Coming Out © DEFA-Stiftung, Wolfgang Fritsche

Coming Out

Dir. Heiner Carow
GDR, 1989, 108 min, color

As a boy, Philipp was strongly attracted to his best friend, but he put that experience behind him in order to live within the “norm.” He meets a shy girl who falls for him, and soon the couple is sharing an apartment. But Philipp cannot deny his passionate desire for a young man. After years of repressing his sexuality, he finally accepts himself for who he truly is.

Hailed as the first and only feature film about gay life ever produced in East Germany, Coming Out premiered on the very night the Berlin Wall fell—November 9, 1989.

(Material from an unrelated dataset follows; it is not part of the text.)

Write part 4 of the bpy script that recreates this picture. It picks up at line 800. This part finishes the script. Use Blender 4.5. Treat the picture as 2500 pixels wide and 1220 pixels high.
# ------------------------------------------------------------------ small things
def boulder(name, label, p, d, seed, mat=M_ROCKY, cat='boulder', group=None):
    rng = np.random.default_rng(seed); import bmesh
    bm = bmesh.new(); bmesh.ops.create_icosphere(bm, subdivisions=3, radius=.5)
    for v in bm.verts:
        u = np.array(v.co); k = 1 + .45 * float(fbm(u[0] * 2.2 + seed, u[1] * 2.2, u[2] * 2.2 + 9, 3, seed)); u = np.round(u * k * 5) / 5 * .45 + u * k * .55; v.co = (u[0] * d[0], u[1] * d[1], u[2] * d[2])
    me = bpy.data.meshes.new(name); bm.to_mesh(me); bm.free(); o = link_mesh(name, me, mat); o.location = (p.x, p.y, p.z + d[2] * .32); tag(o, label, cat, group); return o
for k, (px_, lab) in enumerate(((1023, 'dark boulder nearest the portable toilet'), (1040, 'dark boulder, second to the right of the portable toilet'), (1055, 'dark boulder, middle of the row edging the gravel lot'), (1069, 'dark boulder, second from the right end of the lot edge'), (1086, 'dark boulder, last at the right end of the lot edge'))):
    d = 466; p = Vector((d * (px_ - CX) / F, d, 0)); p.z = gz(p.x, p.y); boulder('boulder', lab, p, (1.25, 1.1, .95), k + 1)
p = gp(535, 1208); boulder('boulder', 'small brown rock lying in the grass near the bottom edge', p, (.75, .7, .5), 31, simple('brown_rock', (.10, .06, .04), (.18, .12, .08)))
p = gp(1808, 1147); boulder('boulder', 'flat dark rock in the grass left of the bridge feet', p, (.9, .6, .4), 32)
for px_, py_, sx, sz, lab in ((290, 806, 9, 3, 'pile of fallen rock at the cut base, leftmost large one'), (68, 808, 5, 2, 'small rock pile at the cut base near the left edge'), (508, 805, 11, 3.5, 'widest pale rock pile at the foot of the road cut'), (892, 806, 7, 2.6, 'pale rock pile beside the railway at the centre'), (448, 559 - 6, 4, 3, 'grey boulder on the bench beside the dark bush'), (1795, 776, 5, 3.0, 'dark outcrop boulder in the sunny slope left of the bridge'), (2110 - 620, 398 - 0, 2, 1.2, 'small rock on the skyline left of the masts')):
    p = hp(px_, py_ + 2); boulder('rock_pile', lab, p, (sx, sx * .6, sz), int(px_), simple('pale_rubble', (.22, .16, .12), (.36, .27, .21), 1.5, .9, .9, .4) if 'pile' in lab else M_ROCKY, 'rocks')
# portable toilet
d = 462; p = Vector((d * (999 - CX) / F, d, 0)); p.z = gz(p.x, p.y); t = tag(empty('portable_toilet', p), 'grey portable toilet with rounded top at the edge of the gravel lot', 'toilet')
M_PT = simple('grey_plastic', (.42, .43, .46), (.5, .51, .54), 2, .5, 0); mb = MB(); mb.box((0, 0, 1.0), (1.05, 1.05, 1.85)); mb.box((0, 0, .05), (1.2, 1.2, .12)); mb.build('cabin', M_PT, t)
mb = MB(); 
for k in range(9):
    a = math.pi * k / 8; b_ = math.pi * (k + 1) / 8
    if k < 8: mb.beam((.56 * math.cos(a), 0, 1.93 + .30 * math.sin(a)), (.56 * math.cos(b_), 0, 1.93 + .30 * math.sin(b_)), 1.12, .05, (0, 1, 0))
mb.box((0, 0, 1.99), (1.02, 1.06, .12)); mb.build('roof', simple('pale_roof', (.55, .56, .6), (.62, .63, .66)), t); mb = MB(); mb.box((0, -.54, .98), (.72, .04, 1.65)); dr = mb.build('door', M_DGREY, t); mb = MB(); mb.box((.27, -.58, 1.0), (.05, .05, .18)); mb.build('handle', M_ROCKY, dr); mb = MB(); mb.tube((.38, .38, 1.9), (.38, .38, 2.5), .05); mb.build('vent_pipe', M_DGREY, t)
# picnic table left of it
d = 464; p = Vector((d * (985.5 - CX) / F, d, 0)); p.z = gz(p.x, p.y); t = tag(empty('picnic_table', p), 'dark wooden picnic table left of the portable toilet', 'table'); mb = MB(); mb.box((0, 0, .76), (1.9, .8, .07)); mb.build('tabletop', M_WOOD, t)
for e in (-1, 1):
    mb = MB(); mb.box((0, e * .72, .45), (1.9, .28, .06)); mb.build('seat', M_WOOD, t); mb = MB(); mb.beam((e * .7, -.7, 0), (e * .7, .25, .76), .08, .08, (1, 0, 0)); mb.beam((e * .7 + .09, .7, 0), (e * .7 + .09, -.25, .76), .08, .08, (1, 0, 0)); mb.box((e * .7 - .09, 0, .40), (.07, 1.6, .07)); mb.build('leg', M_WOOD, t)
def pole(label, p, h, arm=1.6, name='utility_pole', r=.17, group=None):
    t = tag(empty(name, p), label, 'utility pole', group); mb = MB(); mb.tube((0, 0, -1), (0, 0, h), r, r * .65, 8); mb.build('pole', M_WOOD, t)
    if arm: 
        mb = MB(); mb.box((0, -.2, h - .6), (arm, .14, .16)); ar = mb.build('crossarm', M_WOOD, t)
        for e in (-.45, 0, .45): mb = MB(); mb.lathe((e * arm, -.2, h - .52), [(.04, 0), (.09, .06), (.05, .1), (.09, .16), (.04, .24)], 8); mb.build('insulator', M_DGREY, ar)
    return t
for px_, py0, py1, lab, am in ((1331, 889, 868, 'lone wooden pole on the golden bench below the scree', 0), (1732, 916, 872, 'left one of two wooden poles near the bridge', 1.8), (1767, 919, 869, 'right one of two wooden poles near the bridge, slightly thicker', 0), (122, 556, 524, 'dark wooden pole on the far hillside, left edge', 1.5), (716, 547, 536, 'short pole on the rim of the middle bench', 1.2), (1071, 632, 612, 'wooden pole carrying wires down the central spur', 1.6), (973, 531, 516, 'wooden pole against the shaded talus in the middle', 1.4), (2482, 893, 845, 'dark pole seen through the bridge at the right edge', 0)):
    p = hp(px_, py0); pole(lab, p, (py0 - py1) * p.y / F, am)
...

Herzsprung © DEFA-Stiftung, Helga Paris

Herzsprung

Dir. Helke Misselwitz
Germany, 1992, 87 min, color
 
In the little town of Herzsprung almost nothing has changed since German reunification—except for a rise in unemployment. Johanna, a young mother and widow, loses her job and lives on welfare. To make matters worse, her husband commits suicide. When she falls in love with a dark-skinned, roving adventurer, the whole village starts talking about it.
 
Herzsprung was produced by DEFA after the fall of the Berlin wall. Under changed political circumstances it picks up on the themes of the other films in this series where they left them.